THE NEXT STEP: Rebels’ look to build off last year’s ‘Sweet 16’ run
Published 12:01 pm Thursday, July 7, 2016
2015 was one of, if not the best, seasons in Ole Miss women’s soccer program history. The Rebels made a deep run in the NCAA Tournament, reaching the Sweet 16 before Texas A&M eliminated them via penalty kicks after a 1-1 tie.
After being picked 10th by the Southeastern Conference coaches in a preseason poll, Ole Miss went on to have a 14-5-4 record and went 7-4 in conference play to earn the No. 3 seed in the SEC Tournament.
Last year the Rebels defied expectations. This year they will have to meet or exceed them.
“Anything short (of the NCAA Tournament) is a disappointment, for sure,” Ole Miss coach Matt Mott said of the changing expectations. “For us, it has to start with the SEC Tournament. You can look at it and really make the argument it’s almost harder to get into the SEC Tournament than it is the NCAA Tournament.”
To make it to Orange Beach, Alabama and beyond this year Mott, who is entering his seventh year at Ole Miss, will rely on yet another experienced group of players that have all the makings to send Ole Miss deep into the postseason for a second straight year.
After losing six seniors, all starters, to graduation in May there is another large group of six rising seniors ready to take over. Amory native, Addie Forbus leads the group along with Laurel’s Sara Coleman. Forbus recorded over 2,100 minutes and scored 11 goals, tying rising sophomore CeCe Kizer for a team-high 29 points.
“It’s a new team, certainly,” Mott said. “You look at (the ’14 and ’15 teams) you’ve got very similar lineups. Now it’s different. You lose the group that you lost. I’m excited. We return so much of our punch and a majority of our goals comes back.”
Defensive stability
It may be a different team in some aspects but one this that stays the same will be who is manning the goal for the Rebels. Red-shirt sophomore Marnie Merritt is returning between the posts after having a successful first season. It was a tough call a year ago for Mott who had to choose between what he felt were two goalies who could start for any SEC team in Merritt and red-shirt junior Madi Kileen.
Merritt played, and started, in all 23 games last season, getting only 42 minutes of rest the entire season. She had gave up 26 goals and had a goals allowed average of 1.09 while making 93 saves for a .782 save percentage. Kileen played in two games while giving up zero goals and had one save.
“(Merritt), in my opinion is one of the top two or three goalkeepers in the league,” Mott said. “She’s as good as there is and she matured throughout the year. She kept us in the Clemson game, kept us in the A&M game. At the end of the years she was playing her absolute best. …Kileen is in her fourth year and has done a great job and pushes Marnie every day. We have two SEC starting goalkeepers.”

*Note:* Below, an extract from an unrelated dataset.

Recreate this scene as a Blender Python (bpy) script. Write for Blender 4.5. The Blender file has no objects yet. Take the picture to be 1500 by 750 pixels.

One change on defense is Sara Coleman, one of three fifth-year seniors on the team, is relocation from her forward position to back on defense this season and saw action during the Rebels’ spring season.
Incoming talent
As has been the case for a few seasons, Mott has been able to bring a ‘balanced’ recruiting class to Ole Miss. This year’s group has a little local flavor as reigning Mississippi Gatorade Player of the year in girls soccer and Lafayette’s own Alley Houghton will be joining the team when they begin preseason drills in August. Houghton is not the only freshman with accolades as Mott recruited Tennessee’s Gatorade Player of the Year in Collierville’s Gabby Little. Little is expected to be Bethany Bunker’s replacement, who was one of the six departing seniors in May.
“She’s fantastic,” Mott said of Little. “She’s fast. She’s strong. She’s powerful. I think she’s going to turn a lot of heads and be a big key for us.”
Ole Miss kicks off its season on Aug. 12 with an exhibition match at SMU before their season opener at home against Louisiana-Lafayette on Aug. 19.